_PROBLEM DESCRIPTION_
Among the entries below, please repeat exactly and only the lines from the line containing "m = MB(); m.box(-4.5, -.25, yb, yb+.2, z0, zt);" to the line containing "m = MB(); m.box(-4.5, -3.6, yb, yb+.2, z0, zt);", both lines included.

+===+

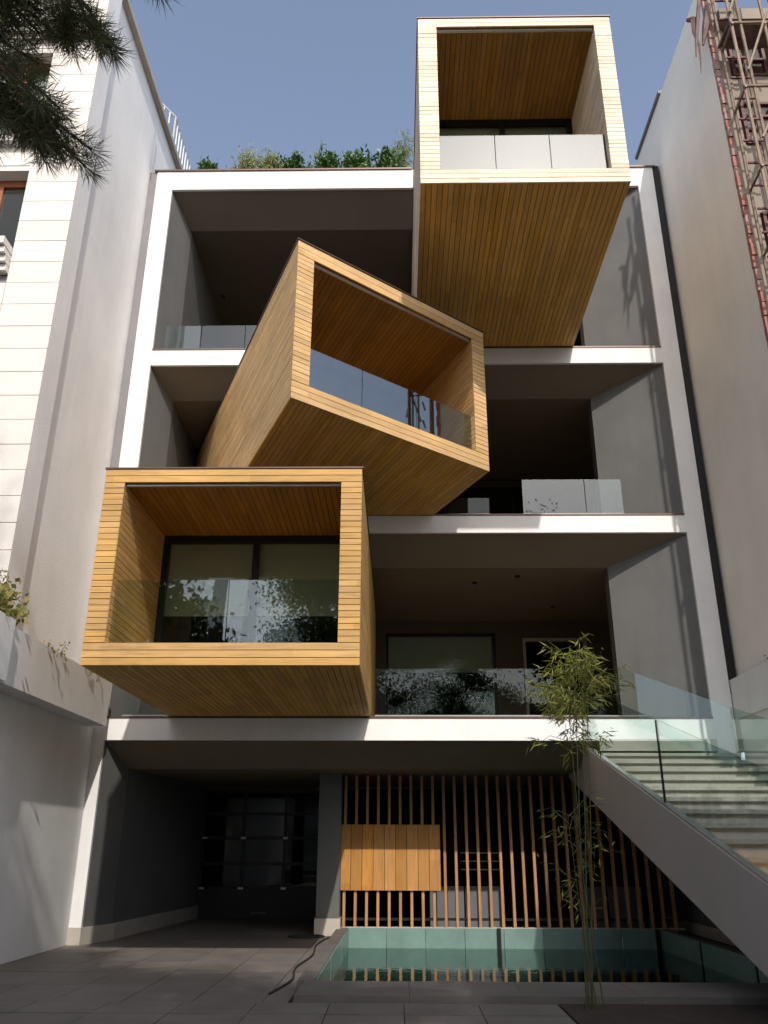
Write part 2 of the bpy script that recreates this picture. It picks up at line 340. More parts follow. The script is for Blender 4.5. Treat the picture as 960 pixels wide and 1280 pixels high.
# back walls and glazing
def window(x0, x1, z0, z1, y, panes=2, frame=.06, mat='metal', name='window', gm='window'):
    w = MB()
    w.box(x0, x1, y, y+.07, z1-frame, z1); w.box(x0, x1, y, y+.07, z0, z0+frame)
    xs_ = [x0+(x1-x0-frame)*k/panes for k in range(panes+1)]
    for x in xs_: w.box(x, x+frame, y+.001, y+.069, z0+frame, z1-frame)
    o = w.build(name, mat, house)
    for k in range(panes): MB().box(xs_[k]+frame, xs_[k+1], y+.03, y+.042, z0+frame, z1-frame).build('pane', gm, o)
    return o
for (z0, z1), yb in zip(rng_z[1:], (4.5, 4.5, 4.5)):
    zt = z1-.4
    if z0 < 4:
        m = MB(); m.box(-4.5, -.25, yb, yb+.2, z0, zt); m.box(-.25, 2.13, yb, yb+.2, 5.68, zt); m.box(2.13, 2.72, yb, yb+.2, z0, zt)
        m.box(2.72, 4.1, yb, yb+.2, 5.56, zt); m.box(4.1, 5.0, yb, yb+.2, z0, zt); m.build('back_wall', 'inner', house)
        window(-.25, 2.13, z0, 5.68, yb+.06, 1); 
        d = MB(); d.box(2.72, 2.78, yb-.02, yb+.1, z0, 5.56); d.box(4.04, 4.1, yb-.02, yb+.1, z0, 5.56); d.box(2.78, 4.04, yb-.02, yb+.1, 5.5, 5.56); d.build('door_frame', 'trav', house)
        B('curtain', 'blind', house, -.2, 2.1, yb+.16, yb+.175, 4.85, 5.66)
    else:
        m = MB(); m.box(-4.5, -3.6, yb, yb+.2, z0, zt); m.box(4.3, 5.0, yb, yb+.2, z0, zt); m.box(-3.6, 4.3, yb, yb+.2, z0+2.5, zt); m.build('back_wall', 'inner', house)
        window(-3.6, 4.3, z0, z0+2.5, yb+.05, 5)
B('back_wall', 'black', house, -5.0, 5.3, 7.2, 7.3, 0, 14.3)
for x, y, z in ((1.46, 1.6, 5.94), (3.2, 3.3, 5.94), (-4.1, 3.0, 13.44), (2.2, 1.2, 5.94)):
    MB().tube([(x, y, z+.01), (x, y, z-.025)], .05, 12).build('ceiling_lamp', 'metal', house)
# ground floor: column, garage door, room behind the slats
MB().box(-1.34, -.96, 1.6, 2.0, .25, 2.51).build('column', 'dark_paint', house); MB().box(-1.36, -.94, 1.58, 2.02, 0, .25).build('skirting_stone', 'trav', house)
B('back_wall', 'inner', house, -4.1, -.96, 5.1, 5.2, 2.44, 2.6); B('back_wall', 'black', house, -1.2, 5.0, 4.6, 4.7, 0, 2.6); B('partition_wall', 'inner', house, -1.3, -1.1, 2.0, 5.1, 0, 2.6)
gd = MB(); gx = [-4.06, -3.23, -2.36, -1.5, -1.3]; gz = [0, .55, 1.01, 1.5, 1.97, 2.44]
for z in gz[1:-1]: gd.box(gx[0], gx[-1], 5.06, 5.12, z-.03, z+.03)
gd.box(gx[0], gx[-1], 5.07, 5.12, 0, .52); gd.box(gx[0], gx[-1], 5.06, 5.12, 2.38, 2.44)
for x in gx[:-1]: gd.box(x, x+.06, 5.065, 5.115, .52, 2.4)
gdo = gd.build('garage_door', 'metal', house)
for a in range(3):
    for b_ in range(1, 5): MB().box(gx[a]+.06, gx[a+1], 5.085, 5.095, gz[b_]+.03, gz[b_+1]-.03).build('pane', 'garage_glass', gdo)
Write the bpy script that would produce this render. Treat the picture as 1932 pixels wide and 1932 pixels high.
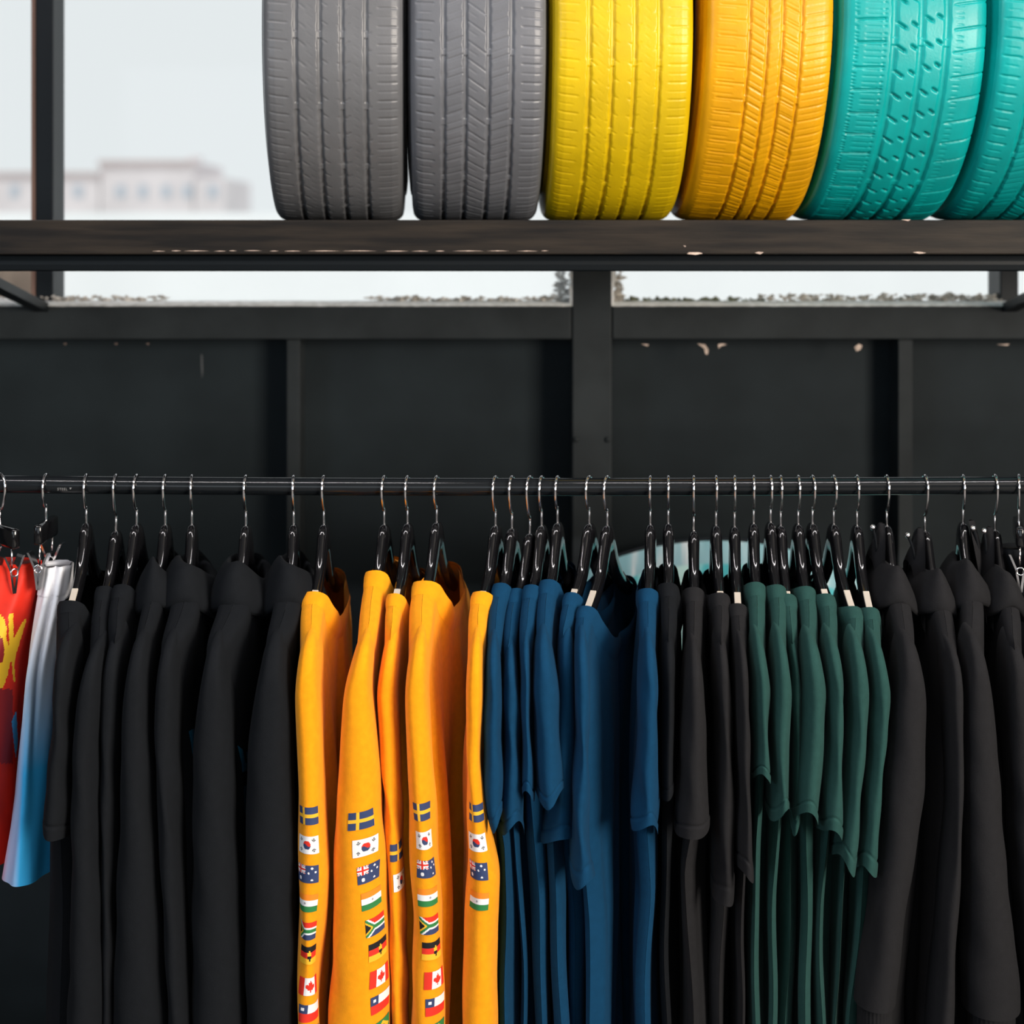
import bpy, math, random
import numpy as np
from mathutils import Vector

for o in list(bpy.data.objects):
    bpy.data.objects.remove(o, do_unlink=True)

# ------------------------------------------------------------------ camera
F, PX, PY, EYE = 3105.0, 966.0, 440.0, 1.75        # focal length in pixels, principal point, eye height
RAIL = 2.70                                        # distance of the clothes rail
sc = bpy.context.scene
col = sc.collection
cam = bpy.data.objects.new('camera', bpy.data.cameras.new('camera'))
col.objects.link(cam)
cam.location = (0, 0, EYE)
cam.rotation_euler = (math.pi / 2, 0, 0)
cam.data.sensor_width = 36
cam.data.lens = 36 * F / 1932
cam.data.shift_y = -(966 - PY) / 1932
cam.data.clip_start = 0.05
cam.data.clip_end = 500
cam.data.dof.use_dof = True
cam.data.dof.focus_distance = 2.56
cam.data.dof.aperture_fstop = 2.6
sc.camera = cam

# ------------------------------------------------------------------ world, sun, daylight
w = bpy.data.worlds.new('world'); sc.world = w; w.use_nodes = True
nt = w.node_tree
bg = nt.nodes['Background']
tc = nt.nodes.new('ShaderNodeTexCoord')
nz = nt.nodes.new('ShaderNodeTexNoise'); nz.inputs['Scale'].default_value = 2.2; nz.inputs['Detail'].default_value = 4
cr = nt.nodes.new('ShaderNodeValToRGB')
cr.color_ramp.elements[0].position = 0.27; cr.color_ramp.elements[0].color = (0.60, 0.82, 0.90, 1)
cr.color_ramp.elements[1].position = 0.33; cr.color_ramp.elements[1].color = (0.84, 0.865, 0.88, 1)
nt.links.new(tc.outputs['Generated'], nz.inputs['Vector'])
nt.links.new(nz.outputs['Fac'], cr.inputs['Fac'])
nt.links.new(cr.outputs['Color'], bg.inputs['Color'])
bg.inputs['Strength'].default_value = 1.0

def lamp(name, kind, loc, rot, energy, color, size=None, size_y=None):
    d = bpy.data.lights.new(name, kind)
    d.energy = energy; d.color = color
    if kind == 'AREA':
        d.shape = 'RECTANGLE'; d.size = size; d.size_y = size_y
    o = bpy.data.objects.new(name, d); col.objects.link(o)
    o.location = loc; o.rotation_euler = rot
    return o

sun = lamp('sun', 'SUN', (0, -20, 30), (math.radians(48), 0, math.radians(-12)), 1.0, (1, 0.96, 0.9))
sun.data.angle = math.radians(2)
# shop front daylight, then key and fill lamps added in unseen side openings
lamp('shop_front_daylight', 'AREA', (-0.9, -4.35, 1.75), (math.radians(90), 0, 0), 14, (0.70, 0.86, 1.0), 3.6, 2.3)
lamp('side_key_lamp', 'AREA', (3.25, -1.35, 2.15), (math.radians(90), 0, math.radians(90)), 480, (1.0, 0.90, 0.78), 2.6, 1.7)
lamp('far_side_fill_lamp', 'AREA', (-3.25, -0.9, 2.15), (math.radians(90), 0, math.radians(-90)), 40, (0.62, 0.82, 1.0), 1.8, 1.7)

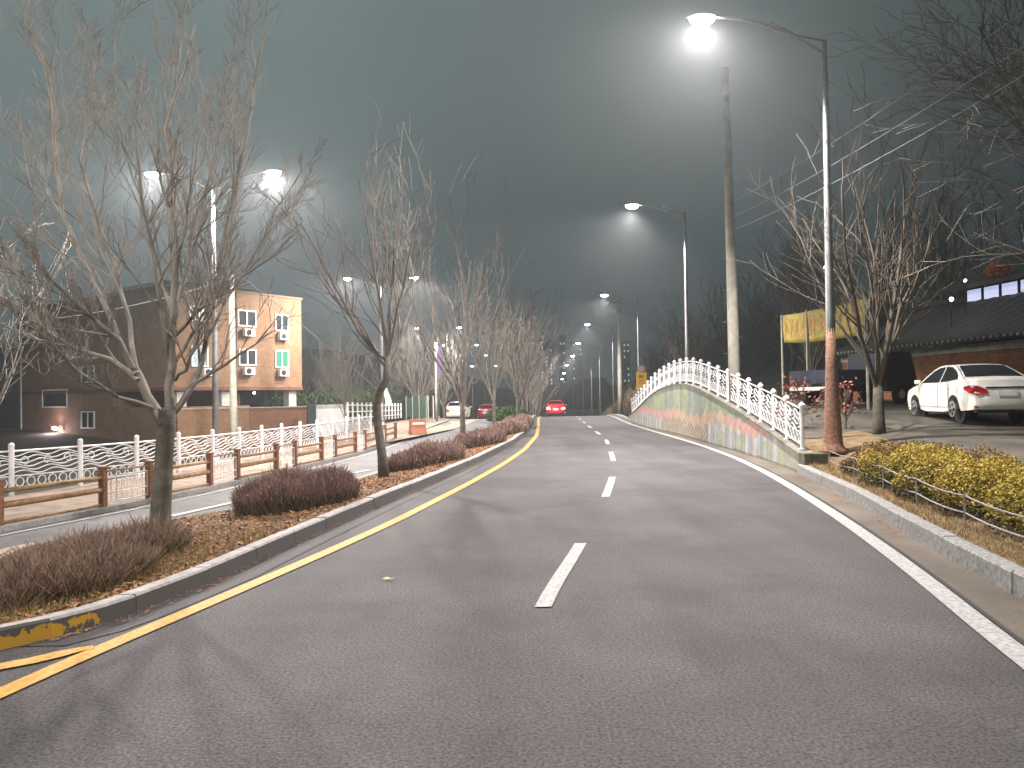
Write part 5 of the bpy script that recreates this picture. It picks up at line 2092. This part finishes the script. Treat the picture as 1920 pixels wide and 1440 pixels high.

+===+

_CORRECT RESPONSE_
        m = MB(); m.box(-4.5, -.25, yb, yb+.2, z0, zt); m.box(-.25, 2.13, yb, yb+.2, 5.68, zt); m.box(2.13, 2.72, yb, yb+.2, z0, zt)
        m.box(2.72, 4.1, yb, yb+.2, 5.56, zt); m.box(4.1, 5.0, yb, yb+.2, z0, zt); m.build('back_wall', 'inner', house)
        window(-.25, 2.13, z0, 5.68, yb+.06, 1); 
        d = MB(); d.box(2.72, 2.78, yb-.02, yb+.1, z0, 5.56); d.box(4.04, 4.1, yb-.02, yb+.1, z0, 5.56); d.box(2.78, 4.04, yb-.02, yb+.1, 5.5, 5.56); d.build('door_frame', 'trav', house)
        B('curtain', 'blind', house, -.2, 2.1, yb+.16, yb+.175, 4.85, 5.66)
    else:
        m = MB(); m.box(-4.5, -3.6, yb, yb+.2, z0, zt); m.box(4.3, 5.0, yb, yb+.2, z0, zt); m.box(-3.6, 4.3, yb, yb+.2, z0+2.5, zt); m.build('back_wall', 'inner', house)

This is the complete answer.